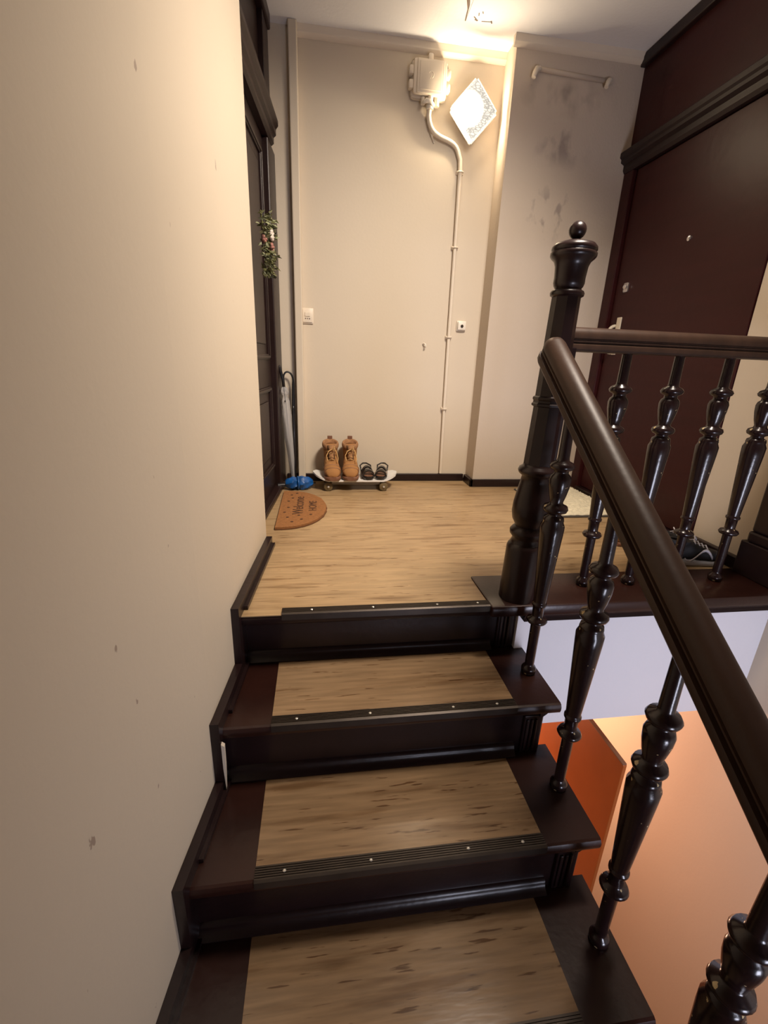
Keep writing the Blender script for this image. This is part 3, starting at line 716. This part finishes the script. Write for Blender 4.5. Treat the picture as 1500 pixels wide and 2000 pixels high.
# skateboard
SKX, SKY = .455, 1.465
sk = thing('skateboard', 'white skateboard parked along the back wall carrying shoes', 'skateboard', (SKX, SKY, 0))
bm = bmesh.new(); rings = []
N = 29
for i in range(N):
    x = -.265+.53*i/(N-1); e = 1-max(0, (abs(x)-.19)/.0755)**2; hw = .098*math.sqrt(max(e, .02))
    z = .072+max(0, abs(x)-.175)*.38
    row = [(x, -hw, z), (x, -hw*.6, z-.003), (x, 0, z-.004), (x, hw*.6, z-.003), (x, hw, z)]
    rings.append(row+[(a, b, c-.010) for a, b, c in row[::-1]])
loft(bm, rings); link('deck', bm, M_deck, sk, smooth=True, auto=50)
for sx in (-1, 1):
    cx = sx*.172
    bm = bmesh.new(); box(bm, cx-.022, cx+.022, -.035, .035, .052, .060, .003); prism(bm, [(cx-.020, .054), (cx+.020, .054), (cx+.010, .030), (cx-.010, .030)], 'y', -.02, .02)
    tube(bm, [(cx, -.085, .028), (cx, .085, .028)], .006, 8); tube(bm, [(cx, -.05, .030), (cx, .05, .030)], .011, 8); tk = link('truck', bm, M_steel, sk)
    for sy in (-1, 1):
        bm = bmesh.new(); lathe(bm, [(.018, -.016), (.026, -.013), (.028, -.005), (.028, .005), (.026, .013), (.018, .016)], 20, (cx, sy*.078, .028), Matrix.Rotation(math.pi/2, 3, 'X')); wh = link('wheel', bm, M_wheel, sk, smooth=True, auto=50)
        bm = bmesh.new(); lathe(bm, [(.008, 0), (.007, .004), (.004, .007)], 8, (cx, sy*.094, .028), Matrix.Rotation(math.pi/2*(1 if sy < 0 else -1), 3, 'X')); link('axle_nut', bm, M_screw, wh)
bm = bmesh.new(); box(bm, -.15, .15, -.082, -.070, .050, .060, .003); tube(bm, [(-.15, -.078, .046), (.15, -.078, .046)], .004, 8); link('side_rail', bm, M_steel, sk)

# boots
def foot_ring(y, hw, z0, z1, n=20, p=2.6, cx=0):
    o = []
    for k in range(n):
        a = 2*math.pi*k/n; c, s = math.cos(a), math.sin(a)
        xx = hw*math.copysign(abs(c)**(2/p), c); zz = (z1-z0)/2*math.copysign(abs(s)**(2/p), s)+(z0+z1)/2
        o.append((cx+xx, y, zz))
    return o
DECK = .0735
def boot(x, y, label, rz, mir):
    b = thing('boot', label, 'boot', (x, y, DECK), rz, None); b.scale = (1.10, 1, 1)
    bm = bmesh.new(); rs = []
    for yy, hw in ((-.135, .018), (-.128, .034), (-.105, .045), (-.05, .049), (.02, .040), (.08, .038), (.115, .034), (.128, .018)):
        rs.append(foot_ring(yy, hw, 0, .024, 16, 5))
    loft(bm, rs); link('sole', bm, M_sole, b, smooth=True, auto=60)
    bm = bmesh.new(); rs = []
    for yy, hw, z1 in ((-.128, .020, .040), (-.120, .034, .058), (-.100, .043, .074), (-.065, .047, .084), (-.03, .044, .100), (.0, .041, .122), (.03, .040, .138), (.07, .038, .142), (.105, .036, .140), (.122, .020, .13)):
        rs.append(foot_ring(yy, hw, .018, z1, 20, 2.3))
    loft(bm, rs); link('upper', bm, M_tan, b, smooth=True)
    bm = bmesh.new(); rs = []
    for z, ry, hw, cy in ((.10, .052, .038, .058), (.14, .050, .040, .062), (.17, .050, .041, .064), (.19, .052, .043, .064)):
        rs.append([(hw*math.cos(a), cy+ry*math.sin(a), z) for a in [2*math.pi*k/24 for k in range(24)]])
    loft(bm, rs); link('ankle_shaft', bm, M_tan, b, smooth=True)
    bm = bmesh.new(); rs = []   # padded collar, open inside
    for z, q in ((.172, 1.0), (.180, 1.10), (.192, 1.12), (.203, 1.04), (.206, .92), (.198, .80), (.180, .72)):
        rs.append([(.043*q*math.cos(a), .064+.052*q*math.sin(a), z+.012*math.sin(a)) for a in [2*math.pi*k/24 for k in range(24)]])
    loft(bm, rs, cap=False); link('collar', bm, M_fleece, b, smooth=True)
    bm = bmesh.new(); box(bm, -.014, .014, .108, .116, .19, .236, .003); link('pull_tab', bm, M_sole, b)
    bm = bmesh.new(); rs = []
    for yy, z, hw in ((-.02, .108, .018), (.0, .130, .020), (.012, .160, .021), (.012, .192, .022)):
        rs.append([(-hw, yy, z), (0, yy-.010, z+.004), (hw, yy, z), (0, yy+.008, z-.004)])
    loft(bm, rs); link('tongue', bm, M_fleece, b, smooth=True)
    bm = bmesh.new()
    for j, (yy, z) in enumerate(((-.028, .108), (-.012, .122), (.0, .142), (.004, .160))):
        tube(bm, [(-.024, yy+.012, z-.006), (0, yy-.010, z+.006), (.024, yy+.012, z-.006)], .0022, 6)
    s = mir
    tube(bm, [(0, -.004, .168), (-.018, -.02, .160), (-.030, -.035, .135), (-.024, -.05, .108)], .0022, 6)
    tube(bm, [(0, -.004, .168), (.016, -.018, .178), (.028, -.03, .155), (.034, -.05, .12), (.030, -.06, .10)], .0022, 6)
    tube(bm, [(0, -.004, .168), (.018, -.01, .19), (.012, -.02, .165), (0, -.006, .168)], .0022, 6)
    link('laces', bm, M_lace, b)
    bm = bmesh.new()
    for yy, hw, z1 in ((-.100, .0435, .0745), (-.060, .0475, .0855)):
        pts = [p for p in foot_ring(yy, hw+.0005, .018, z1+.0006, 24, 2.3) if p[2] > .03]
        pts.sort(key=lambda p: math.atan2(p[2]-.045, p[0])); tube(bm, pts, .0016, 5)
    link('toe_seam', bm, M_sole, b)
boot(.304, 1.475, 'left tan suede ankle boot on the skateboard, nearer the umbrella corner', .06, 1)
boot(.423, 1.480, 'right tan suede ankle boot on the skateboard, beside the black sandals', -.03, -1)

def sandal(x, y, rz, label, hi):
    b = thing('sandal', label, 'sandal', (x, y, DECK+.001), rz)
    bm = bmesh.new(); rs = []
    for yy, hw in ((-.105, .014), (-.09, .030), (-.04, .038), (.02, .030), (.07, .031), (.10, .014)):
        rs.append(foot_ring(yy, hw, 0, .020, 14, 4))
    loft(bm, rs); link('sole', bm, M_blackm, b, smooth=True, auto=60)
    bm = bmesh.new(); rs = []
    for yy, hw in ((-.098, .012), (-.085, .026), (-.04, .034), (.02, .026), (.07, .027), (.092, .012)):
        rs.append(foot_ring(yy, hw, .019, .0225, 14, 4))
    loft(bm, rs); tag(link('footbed', bm, M_sole, b), 'worn brown footbed')
    def strap(y0, wid, h, hw):
        bm = bmesh.new(); rs = []
        for i in range(13):
            a = math.pi*i/12; c, s = math.cos(a), math.sin(a)
            rs.append([(hw*c, y0, .012+h*s), (hw*c, y0+wid, .012+h*s*1.05), ((hw-.009)*c, y0+wid, .012+(h*1.05-.010)*s), ((hw-.009)*c, y0, .012+(h-.010)*s)])
        loft(bm, rs); link('strap', bm, M_blackm, b, smooth=True, auto=50)
    strap(-.075, .030, hi, .040); strap(-.030, .026, hi+.012, .039)
    bm = bmesh.new(); tube(bm, [(-.030, .02, .02), (-.034, .06, .055), (-.012, .095, .062), (.012, .095, .062), (.034, .06, .055), (.030, .02, .02)], .005, 8); link('heel_strap', bm, M_blackm, b, smooth=True)
    bm = bmesh.new(); box(bm, .030, .042, -.068, -.054, .030, .044, .002); link('buckle', bm, M_chrome, b)
sandal(.528, 1.47, .06, 'left black strappy sandal on the skateboard, next to the boots', .045)
sandal(.625, 1.475, -.22, 'right black strappy sandal on the skateboard, by its upturned end', .042)

# cream shag mat at the right door
sm = thing('bath_mat', 'small cream shaggy mat in front of the right door', 'mat', (1.70, 1.13, 0))
bm = bmesh.new(); box(bm, -.20, .215, -.29, .27, .0005, .008, .003); link('rubber_backing', bm, M_rubber, sm)
bm = bmesh.new(); nx, ny = 44, 56; g = []
for i in range(nx+1):
    row = []
    for j in range(ny+1):
        x = -.192+.40*i/nx; y = -.270+.53*j/ny
        ed = min(i, nx-i, j, ny-j); h = .008 if ed == 0 else .020+.010*noise.noise(Vector((x*60, y*60, 1)))+.004*noise.noise(Vector((x*200, y*200, 4)))
        if ed == 0: x += .008*noise.noise(Vector((x*40, y*40, 3))); y += .008*noise.noise(Vector((x*40, y*40, 9)))
        row.append(bm.verts.new((x, y, h)))
    g.append(row)
for i in range(nx):
    for j in range(ny): bm.faces.new((g[i][j], g[i+1][j], g[i+1][j+1], g[i][j+1]))
link('shag_pile', bm, M_shag, sm, smooth=True)

# sneakers by the balustrade
def sneaker(x, y, rz, label, dz=0):
    b = thing('sneaker', label, 'shoe', (x, y, dz), rz)
    bm = bmesh.new(); rs = []
    for yy, hw, z1 in ((-.135, .018, .030), (-.125, .033, .026), (-.09, .042, .024), (-.02, .038, .026), (.05, .036, .032), (.10, .036, .036), (.125, .022, .036)):
        rs.append(foot_ring(yy, hw, .001, z1, 16, 5))
    loft(bm, rs); tag(link('sole', bm, M_sneaks, b, smooth=True, auto=60), 'pale grey rubber sole')
    bm = bmesh.new(); rs = []
    for yy, hw, z1 in ((-.128, .016, .045), (-.115, .032, .058), (-.08, .039, .068), (-.04, .038, .080), (0, .035, .098), (.03, .034, .108), (.07, .034, .100), (.10, .033, .104), (.120, .016, .105)):
        rs.append(foot_ring(yy, hw, .022, z1, 18, 2.4))
    loft(bm, rs); link('upper', bm, M_sneak, b, smooth=True)
    for sx in (-1, 1):
        bm = bmesh.new(); rs = []
        for t in range(11):
            yy = -.065+.012*t; z = .040+.030*math.sin(t*.55)+.002*t; xx = sx*(.0355+.006*math.cos((z-.05)*30)); w = .0085*(1-.06*t)
            rs.append([(xx, yy, z-w), (xx+sx*.002, yy, z), (xx, yy, z+w), (xx-sx*.003, yy, z)])
        loft(bm, rs); link('side_stripe', bm, M_swoop, b, smooth=True)
    bm = bmesh.new()
    for yy, z in ((-.05, .082), (-.03, .090), (-.01, .100), (.01, .108)):
        tube(bm, [(-.022, yy, z-.010), (0, yy-.004, z+.002), (.022, yy, z-.010)], .0026, 6)
    tube(bm, [(0, .0, .11), (.02, -.01, .118), (.03, -.03, .10), (.036, -.03, .07)], .0026, 6); link('laces', bm, M_swoop, b)
    bm = bmesh.new(); rs = []
    for z, q in ((.095, 1), (.108, 1.08), (.112, 1.0), (.104, .82)):
        rs.append([(.033*q*math.cos(a), .07+.046*q*math.sin(a), z+.004*math.sin(a)) for a in [2*math.pi*k/20 for k in range(20)]])
    loft(bm, rs, cap=False); link('collar', bm, M_sneak, b, smooth=True)
sneaker(1.80, .250, math.radians(84), 'black sneaker with pale stripes, nearest the balustrade board')
sneaker(1.79, .350, math.radians(97), 'black sneaker with pale stripes, against the right wall skirting')
tr = thing('shoe', 'tan lace-up shoe behind the black sneakers at the right door', 'shoe', (1.70, .475, 0), math.radians(100))
bm = bmesh.new(); loft(bm, [foot_ring(yy, hw, .001, .020, 16, 5) for yy, hw in ((-.12, .016), (-.11, .030), (-.06, .038), (.0, .034), (.08, .032), (.11, .018))]); link('sole', bm, M_sole, tr, smooth=True, auto=60)
bm = bmesh.new(); loft(bm, [foot_ring(yy, hw, .018, z1, 18, 2.4) for yy, hw, z1 in ((-.115, .015, .038), (-.10, .030, .050), (-.06, .036, .060), (-.01, .033, .082), (.04, .031, .090), (.09, .030, .088), (.108, .015, .085))]); link('upper', bm, M_tan, tr, smooth=True)
bm = bmesh.new()
for yy, z in ((-.04, .070), (-.02, .080), (.0, .088)): tube(bm, [(-.02, yy, z-.010), (0, yy-.003, z+.002), (.02, yy, z-.010)], .0025, 6)
link('laces', bm, M_lace, tr)

# ------------------------------------------------------------------ downstairs, seen past the stair side
ld = thing('wooden_door', 'open orange-brown wooden door leaf on the storey below, seen under the landing', 'door', (1.40, -.11, -2.75))
link('leaf', B(.0, .016, .0, .60, .0, 2.055, .002), M_orange, ld)
bm = bmesh.new(); box(bm, -.001, .017, .003, .60, 2.053, 2.060, .002); tag(link('edge_strip', bm, M_sole, ld), 'dark brown edge strip')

● **EXERCISE GOAL**: Reproduce the data above word for word from its first line through the line that holds "link('side_rail', bm, M_steel, sk)", both ends included; skip pictures.

● **THE RESULT**:
Keep writing the Blender script for this image. This is part 3, starting at line 716. This part finishes the script. Write for Blender 4.5. Treat the picture as 1500 pixels wide and 2000 pixels high.
# skateboard
SKX, SKY = .455, 1.465
sk = thing('skateboard', 'white skateboard parked along the back wall carrying shoes', 'skateboard', (SKX, SKY, 0))
bm = bmesh.new(); rings = []
N = 29
for i in range(N):
    x = -.265+.53*i/(N-1); e = 1-max(0, (abs(x)-.19)/.0755)**2; hw = .098*math.sqrt(max(e, .02))
    z = .072+max(0, abs(x)-.175)*.38
    row = [(x, -hw, z), (x, -hw*.6, z-.003), (x, 0, z-.004), (x, hw*.6, z-.003), (x, hw, z)]
    rings.append(row+[(a, b, c-.010) for a, b, c in row[::-1]])
loft(bm, rings); link('deck', bm, M_deck, sk, smooth=True, auto=50)
for sx in (-1, 1):
    cx = sx*.172
    bm = bmesh.new(); box(bm, cx-.022, cx+.022, -.035, .035, .052, .060, .003); prism(bm, [(cx-.020, .054), (cx+.020, .054), (cx+.010, .030), (cx-.010, .030)], 'y', -.02, .02)
    tube(bm, [(cx, -.085, .028), (cx, .085, .028)], .006, 8); tube(bm, [(cx, -.05, .030), (cx, .05, .030)], .011, 8); tk = link('truck', bm, M_steel, sk)
    for sy in (-1, 1):
        bm = bmesh.new(); lathe(bm, [(.018, -.016), (.026, -.013), (.028, -.005), (.028, .005), (.026, .013), (.018, .016)], 20, (cx, sy*.078, .028), Matrix.Rotation(math.pi/2, 3, 'X')); wh = link('wheel', bm, M_wheel, sk, smooth=True, auto=50)
        bm = bmesh.new(); lathe(bm, [(.008, 0), (.007, .004), (.004, .007)], 8, (cx, sy*.094, .028), Matrix.Rotation(math.pi/2*(1 if sy < 0 else -1), 3, 'X')); link('axle_nut', bm, M_screw, wh)
bm = bmesh.new(); box(bm, -.15, .15, -.082, -.070, .050, .060, .003); tube(bm, [(-.15, -.078, .046), (.15, -.078, .046)], .004, 8); link('side_rail', bm, M_steel, sk)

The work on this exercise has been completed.